Elisabeth Bumiller writes in the New York Times: "President Bush took his campaign to convince Americans that the United States is winning the war in Iraq to a former country music concert hall here on Wednesday and declared to applause, 'If I didn't think we'd succeed, I'd pull our troops out.' "
James Gerstenzang writes in the Los Angeles Times: "President Bush publicly pressured the quarreling Iraqi political factions Wednesday to put aside their differences and establish a government.
" 'It's time for a government to get stood up,' he said in the latest of a series of appearances bolstering his Iraq policy. 'There's time for the elected representatives -- or those who represent the voters, the political parties -- to come together and form a unity government. That's what the people want. Otherwise, they wouldn't have gone to the polls, would they have?' "
Jennifer Loven writes for the Associated Press: "Whether he's before a friendly West Virginia audience, a Cleveland club proud of its interrogation skills or a White House news conference, President Bush is drawing on his plainspoken manner in freewheeling venues to defend his Iraq strategy. . . .

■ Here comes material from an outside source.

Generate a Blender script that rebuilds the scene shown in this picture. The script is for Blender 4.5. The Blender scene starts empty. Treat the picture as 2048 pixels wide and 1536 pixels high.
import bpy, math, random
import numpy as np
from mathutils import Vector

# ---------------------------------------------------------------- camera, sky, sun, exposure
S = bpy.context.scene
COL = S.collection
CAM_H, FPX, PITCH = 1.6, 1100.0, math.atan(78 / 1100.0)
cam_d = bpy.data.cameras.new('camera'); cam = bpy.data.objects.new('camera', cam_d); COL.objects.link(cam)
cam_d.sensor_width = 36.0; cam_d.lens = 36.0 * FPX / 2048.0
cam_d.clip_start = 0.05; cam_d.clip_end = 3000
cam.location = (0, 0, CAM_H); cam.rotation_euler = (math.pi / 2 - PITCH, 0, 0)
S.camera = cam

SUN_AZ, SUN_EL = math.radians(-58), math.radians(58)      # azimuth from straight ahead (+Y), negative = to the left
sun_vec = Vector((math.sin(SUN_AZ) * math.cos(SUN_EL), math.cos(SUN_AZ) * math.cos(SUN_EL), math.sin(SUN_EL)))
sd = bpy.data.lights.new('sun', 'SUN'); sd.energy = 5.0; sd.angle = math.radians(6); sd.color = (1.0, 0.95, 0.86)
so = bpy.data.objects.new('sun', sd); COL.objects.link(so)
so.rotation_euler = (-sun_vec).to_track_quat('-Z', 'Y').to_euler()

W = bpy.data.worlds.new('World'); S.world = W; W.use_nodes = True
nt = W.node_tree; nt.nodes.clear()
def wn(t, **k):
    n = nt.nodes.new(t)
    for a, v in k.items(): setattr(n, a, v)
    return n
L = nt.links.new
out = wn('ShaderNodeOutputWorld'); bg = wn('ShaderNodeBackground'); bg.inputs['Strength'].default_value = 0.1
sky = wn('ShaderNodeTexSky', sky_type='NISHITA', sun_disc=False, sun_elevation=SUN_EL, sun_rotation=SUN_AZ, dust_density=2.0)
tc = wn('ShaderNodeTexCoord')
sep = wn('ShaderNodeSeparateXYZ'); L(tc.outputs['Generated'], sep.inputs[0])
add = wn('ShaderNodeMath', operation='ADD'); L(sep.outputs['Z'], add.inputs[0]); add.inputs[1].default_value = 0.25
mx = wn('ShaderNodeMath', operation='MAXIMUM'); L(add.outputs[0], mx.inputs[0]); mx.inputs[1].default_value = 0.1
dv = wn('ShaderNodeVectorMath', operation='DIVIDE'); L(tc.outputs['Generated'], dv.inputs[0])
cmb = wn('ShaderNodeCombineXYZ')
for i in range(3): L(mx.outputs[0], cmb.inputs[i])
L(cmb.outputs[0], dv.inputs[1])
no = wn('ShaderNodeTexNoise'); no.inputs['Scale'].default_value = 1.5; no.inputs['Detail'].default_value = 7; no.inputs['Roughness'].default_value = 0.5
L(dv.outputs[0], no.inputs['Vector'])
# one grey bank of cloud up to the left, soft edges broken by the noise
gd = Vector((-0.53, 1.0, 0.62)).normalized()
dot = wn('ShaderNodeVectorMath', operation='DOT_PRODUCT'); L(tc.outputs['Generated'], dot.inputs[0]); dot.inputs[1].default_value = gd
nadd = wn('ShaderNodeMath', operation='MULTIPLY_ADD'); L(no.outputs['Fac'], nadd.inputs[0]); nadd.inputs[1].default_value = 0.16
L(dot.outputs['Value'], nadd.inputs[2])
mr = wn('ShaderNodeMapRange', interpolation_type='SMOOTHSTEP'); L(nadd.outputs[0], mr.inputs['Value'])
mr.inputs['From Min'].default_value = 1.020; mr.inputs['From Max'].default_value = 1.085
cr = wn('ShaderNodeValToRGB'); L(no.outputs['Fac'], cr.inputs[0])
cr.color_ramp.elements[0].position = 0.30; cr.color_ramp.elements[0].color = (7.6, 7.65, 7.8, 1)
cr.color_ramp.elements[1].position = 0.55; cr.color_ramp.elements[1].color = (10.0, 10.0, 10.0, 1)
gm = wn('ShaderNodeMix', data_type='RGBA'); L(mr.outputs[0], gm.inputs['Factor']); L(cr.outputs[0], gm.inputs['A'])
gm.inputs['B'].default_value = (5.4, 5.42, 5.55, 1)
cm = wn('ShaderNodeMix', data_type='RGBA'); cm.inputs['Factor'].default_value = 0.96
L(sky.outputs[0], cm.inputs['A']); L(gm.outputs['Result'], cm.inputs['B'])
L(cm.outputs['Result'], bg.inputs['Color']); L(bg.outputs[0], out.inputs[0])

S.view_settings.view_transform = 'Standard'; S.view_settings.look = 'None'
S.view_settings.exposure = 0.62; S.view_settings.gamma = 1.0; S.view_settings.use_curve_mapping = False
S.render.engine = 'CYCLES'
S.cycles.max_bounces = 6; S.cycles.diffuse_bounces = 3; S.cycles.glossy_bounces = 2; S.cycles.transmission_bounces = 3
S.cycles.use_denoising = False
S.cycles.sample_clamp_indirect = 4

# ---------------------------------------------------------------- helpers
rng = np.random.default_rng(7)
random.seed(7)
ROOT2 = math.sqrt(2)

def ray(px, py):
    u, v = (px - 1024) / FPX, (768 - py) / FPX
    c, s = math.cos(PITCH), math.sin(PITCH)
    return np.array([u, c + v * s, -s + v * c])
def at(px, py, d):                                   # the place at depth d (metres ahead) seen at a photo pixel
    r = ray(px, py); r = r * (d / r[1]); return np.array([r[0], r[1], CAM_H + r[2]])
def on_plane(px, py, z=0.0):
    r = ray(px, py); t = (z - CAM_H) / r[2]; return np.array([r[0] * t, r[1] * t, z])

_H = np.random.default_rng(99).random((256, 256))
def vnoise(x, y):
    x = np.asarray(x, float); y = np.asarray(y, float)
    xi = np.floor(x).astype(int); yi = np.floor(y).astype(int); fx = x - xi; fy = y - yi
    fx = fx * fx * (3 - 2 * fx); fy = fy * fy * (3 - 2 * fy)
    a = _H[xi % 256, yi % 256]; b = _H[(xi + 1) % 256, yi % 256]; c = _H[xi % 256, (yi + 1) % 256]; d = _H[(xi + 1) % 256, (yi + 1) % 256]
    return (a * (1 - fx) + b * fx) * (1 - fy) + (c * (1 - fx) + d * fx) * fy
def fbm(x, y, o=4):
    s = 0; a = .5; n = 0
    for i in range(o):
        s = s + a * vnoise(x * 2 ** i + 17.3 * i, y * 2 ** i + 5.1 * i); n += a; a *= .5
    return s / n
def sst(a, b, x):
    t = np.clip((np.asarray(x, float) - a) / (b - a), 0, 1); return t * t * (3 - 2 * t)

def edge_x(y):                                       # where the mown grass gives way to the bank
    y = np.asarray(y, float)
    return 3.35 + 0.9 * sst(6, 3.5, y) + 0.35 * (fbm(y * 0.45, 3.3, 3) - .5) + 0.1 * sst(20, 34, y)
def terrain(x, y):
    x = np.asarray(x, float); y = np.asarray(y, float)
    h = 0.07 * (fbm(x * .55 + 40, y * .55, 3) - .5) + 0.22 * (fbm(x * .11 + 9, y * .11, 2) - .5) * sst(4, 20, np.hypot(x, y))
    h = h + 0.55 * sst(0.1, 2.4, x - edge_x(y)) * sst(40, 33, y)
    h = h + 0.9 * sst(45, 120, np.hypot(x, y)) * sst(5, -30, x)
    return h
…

"In Wheeling on Wednesday, the fifth day in a row Bush devoted his remarks to Iraq, the president bantered with the locals, his shoulders bouncing up and down as they do when he's pleased with his own jokes. Then he brought down the house with his trademark I-won't-back-down pledge."
Kenneth R. Bazinet writes in the New York Daily News: "For a fourth straight day, President Bush tried yesterday to sell the Iraq war as winnable, but critics wonder if he's focusing too much on public relations and not enough on foreign policy."
The Daily Straw Man
From Bush's speech, talking about terrorists: "Now, I understand some say, well, maybe they're just isolated kind of people that are angry and took out their anger with an attack. That's not how I view them."
Question for the White House: Can you name one political leader who has said any such thing? I didn't think so.
Speaking of straw men, Joe Strupp writes in Editor and Publisher that Jennifer Loven 's Associated Press story about Bush's extensive and generally unchallenged use of straw-man arguments has caused a bit of a stir among conservative media critics.
"But an AP spokesman says editors want more of these types of wire stories."
As well they should. I've been writing about Bush's predilection for straw-man arguments almost ever since I launched this column. One of the first pieces I linked to on the topic was this excellent Dana Milbank column from June 2004.